Unlike traditional du, dust displays results in a tree format with visual size indicators, automatically limiting depth for readable output. It defaults to showing the largest items first and includes a percentage column showing relative sizes.
The tool is written in Rust for performance and handles large directory trees efficiently with parallel processing.

PARAMETERS

-d n, --depth n

Maximum depth to display.
-n num
Number of items to show.
-r, --reverse
Reverse sort order.
-s, --apparent-size
Show apparent size instead of disk usage.
-f, --files-only
Only show files, not directories.
-H, --no-hidden
Exclude hidden files.
-p, --no-percent-bars
Hide percentage bars.
-c, --no-colors
Disable colored output.
-b, --no-bars
Hide bars entirely.
-i, --ignore-directory name
Ignore specified directory.
-x, --one-filesystem
Stay on one filesystem.
-j, --threads n
Number of threads to use.

CAVEATS

Results may differ from du due to block size vs apparent size differences.
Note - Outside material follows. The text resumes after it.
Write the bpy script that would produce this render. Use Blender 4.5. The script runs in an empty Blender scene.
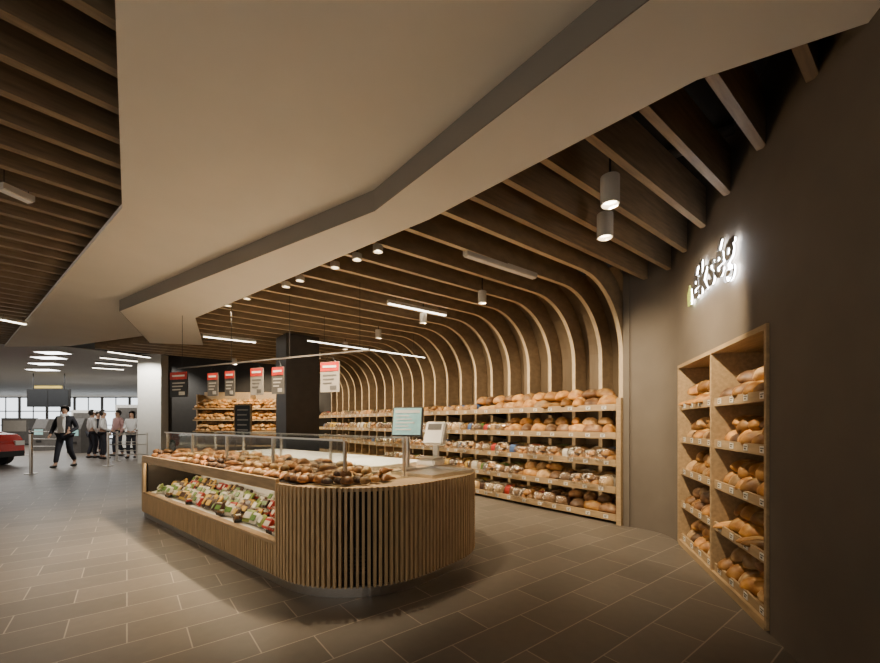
import bpy,bmesh,math,random
from mathutils import Vector,Matrix,noise
random.seed(4)
PI=math.pi
C=bpy.context.scene.collection
F=400.0;HZ=423.0;CH=1.3
def U(px,py,z):
    Y=(CH-z)*F/(py-HZ)
    return Vector(((px-440)/F*Y,Y,z))
def D(px,Y,z=0): return Vector(((px-440)/F*Y,Y,z))
# ---------------------------------------------------------------- materials
def mat(name,c,rough=.5,metal=0,var=.15,scale=8,stretch=(1,1,1),emit=0,ecol=None,rnd=0,bump=0,spec=.5,detail=4):
    m=bpy.data.materials.new(name);m.use_nodes=True
    N=m.node_tree.nodes;L=m.node_tree.links;b=N['Principled BSDF']
    tc=N.new('ShaderNodeTexCoord');mp=N.new('ShaderNodeMapping');mp.inputs['Scale'].default_value=stretch
    nz=N.new('ShaderNodeTexNoise');nz.inputs['Scale'].default_value=scale;nz.inputs['Detail'].default_value=detail
    L.new(tc.outputs['Object'],mp.inputs[0]);L.new(mp.outputs[0],nz.inputs['Vector'])
    cr=N.new('ShaderNodeValToRGB')
    cr.color_ramp.elements[0].position=.3;cr.color_ramp.elements[1].position=.7
    cr.color_ramp.elements[0].color=[x*(1-var) for x in c]+[1]
    cr.color_ramp.elements[1].color=[min(1,x*(1+var)) for x in c]+[1]
    L.new(nz.outputs['Fac'],cr.inputs[0]);out=cr.outputs[0]
    if rnd:
        oi=N.new('ShaderNodeObjectInfo');hs=N.new('ShaderNodeHueSaturation')
        mr=N.new('ShaderNodeMapRange');mr.inputs['To Min'].default_value=1-rnd;mr.inputs['To Max'].default_value=1+rnd
        L.new(oi.outputs['Random'],mr.inputs['Value']);L.new(mr.outputs[0],hs.inputs['Value']);L.new(out,hs.inputs['Color']);out=hs.outputs[0]
    L.new(out,b.inputs['Base Color'])
    b.inputs['Roughness'].default_value=rough;b.inputs['Metallic'].default_value=metal
    b.inputs['Specular IOR Level'].default_value=spec
    if emit:
        b.inputs['Emission Color'].default_value=list(ecol or c)+[1];b.inputs['Emission Strength'].default_value=emit
    if bump:
        bp=N.new('ShaderNodeBump');bp.inputs['Strength'].default_value=bump;bp.inputs['Distance'].default_value=.01
        L.new(nz.outputs['Fac'],bp.inputs['Height']);L.new(bp.outputs[0],b.inputs['Normal'])
    return m
def breadmat(name,dark,light,flour):
    m=bpy.data.materials.new(name);m.use_nodes=True
    N=m.node_tree.nodes;L=m.node_tree.links;b=N['Principled BSDF']
    tc=N.new('ShaderNodeTexCoord');nz=N.new('ShaderNodeTexNoise');nz.inputs['Scale'].default_value=14;nz.inputs['Detail'].default_value=5
    L.new(tc.outputs['Object'],nz.inputs['Vector'])
    cr=N.new('ShaderNodeValToRGB');cr.color_ramp.elements[0].position=.3;cr.color_ramp.elements[1].position=.7
    cr.color_ramp.elements[0].color=list(dark)+[1];cr.color_ramp.elements[1].color=list(light)+[1]
    L.new(nz.outputs['Fac'],cr.inputs[0])
    at=N.new('ShaderNodeAttribute');at.attribute_name='tone'
    mx=N.new('ShaderNodeMix');mx.data_type='RGBA'
    L.new(at.outputs['Fac'],mx.inputs[0]);L.new(cr.outputs[0],mx.inputs[6]);mx.inputs[7].default_value=list(flour)+[1]
    oi=N.new('ShaderNodeObjectInfo');hs=N.new('ShaderNodeHueSaturation');mr=N.new('ShaderNodeMapRange')
    mr.inputs['To Min'].default_value=.45;mr.inputs['To Max'].default_value=1.35
    L.new(oi.outputs['Random'],mr.inputs['Value']);L.new(mr.outputs[0],hs.inputs['Value']);L.new(mx.outputs[2],hs.inputs['Color'])
    L.new(hs.outputs[0],b.inputs['Base Color']);b.inputs['Roughness'].default_value=.55
    bp=N.new('ShaderNodeBump');bp.inputs['Strength'].default_value=.5;bp.inputs['Distance'].default_value=.012
    L.new(nz.outputs['Fac'],bp.inputs['Height']);L.new(bp.outputs[0],b.inputs['Normal'])
    return m
def clearmat(name,tint,refl,rough=.02,crinkle=0):
    m=bpy.data.materials.new(name);m.use_nodes=True
    N=m.node_tree.nodes;L=m.node_tree.links
    for n in list(N): N.remove(n)
    o=N.new('ShaderNodeOutputMaterial');t=N.new('ShaderNodeBsdfTransparent');g=N.new('ShaderNodeBsdfGlossy')
    g.inputs['Roughness'].default_value=rough
    tc=N.new('ShaderNodeTexCoord');nz=N.new('ShaderNodeTexNoise');nz.inputs['Scale'].default_value=26;L.new(tc.outputs['Object'],nz.inputs['Vector'])
    cr=N.new('ShaderNodeValToRGB');cr.color_ramp.elements[0].color=[x*.97 for x in tint]+[1];cr.color_ramp.elements[1].color=list(tint)+[1]
    L.new(nz.outputs['Fac'],cr.inputs[0]);L.new(cr.outputs[0],t.inputs[0])
    lw=N.new('ShaderNodeLayerWeight');lw.inputs['Blend'].default_value=.25
    mr=N.new('ShaderNodeMapRange');mr.inputs['To Min'].default_value=refl;mr.inputs['To Max'].default_value=.55
    L.new(lw.outputs['Fresnel'],mr.inputs['Value'])
    if crinkle:
        bp=N.new('ShaderNodeBump');bp.inputs['Strength'].default_value=crinkle;bp.inputs['Distance'].default_value=.02
        L.new(nz.outputs['Fac'],bp.inputs['Height']);L.new(bp.outputs[0],g.inputs['Normal']);L.new(bp.outputs[0],lw.inputs['Normal'])
    mx=N.new('ShaderNodeMixShader');L.new(mr.outputs[0],mx.inputs[0]);L.new(t.outputs[0],mx.inputs[1]);L.new(g.outputs[0],mx.inputs[2])
    L.new(mx.outputs[0],o.inputs[0]);return m
def floormat(ang):
    m=bpy.data.materials.new('floor_tiles');m.use_nodes=True
    N=m.node_tree.nodes;L=m.node_tree.links;b=N['Principled BSDF']
    tc=N.new('ShaderNodeTexCoord');mp=N.new('ShaderNodeMapping');mp.inputs['Rotation'].default_value=(0,0,ang)
    L.new(tc.outputs['Object'],mp.inputs[0])
    br=N.new('ShaderNodeTexBrick');br.inputs['Scale'].default_value=1
    br.inputs['Brick Width'].default_value=.6;br.inputs['Row Height'].default_value=.3
    br.inputs['Mortar Size'].default_value=.004;br.inputs['Mortar Smooth'].default_value=.1
    br.inputs['Color1'].default_value=(.128,.108,.086,1);br.inputs['Color2'].default_value=(.175,.147,.118,1);br.inputs['Mortar'].default_value=(.36,.305,.245,1)
    L.new(mp.outputs[0],br.inputs['Vector'])
    nz=N.new('ShaderNodeTexNoise');nz.inputs['Scale'].default_value=14;nz.inputs['Detail'].default_value=6
    L.new(tc.outputs['Object'],nz.inputs['Vector'])
    mx=N.new('ShaderNodeMix');mx.data_type='RGBA';mx.blend_type='MULTIPLY';mx.inputs[0].default_value=.25
    L.new(br.outputs['Color'],mx.inputs[6]);L.new(nz.outputs['Fac'],mx.inputs[7]);L.new(mx.outputs[2],b.inputs['Base Color'])
    b.inputs['Roughness'].default_value=.4
    b.inputs['Specular IOR Level'].default_value=.35
    bp=N.new('ShaderNodeBump');bp.inputs['Strength'].default_value=.2;bp.inputs['Distance'].default_value=.004;bp.invert=True
    L.new(br.outputs['Fac'],bp.inputs['Height']);L.new(bp.outputs[0],b.inputs['Normal'])
    return m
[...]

Very large directory trees may take time to scan. Requires terminal with color support for best visualization. Symlinks are not followed by default.

HISTORY

dust was created by Andy Boot in 2018 as a Rust-based alternative to du with better visualization. It was designed to address common complaints about du's output format and difficulty in interpreting results. The project gained popularity as part of the wave of Rust-based CLI tool replacements for traditional Unix utilities.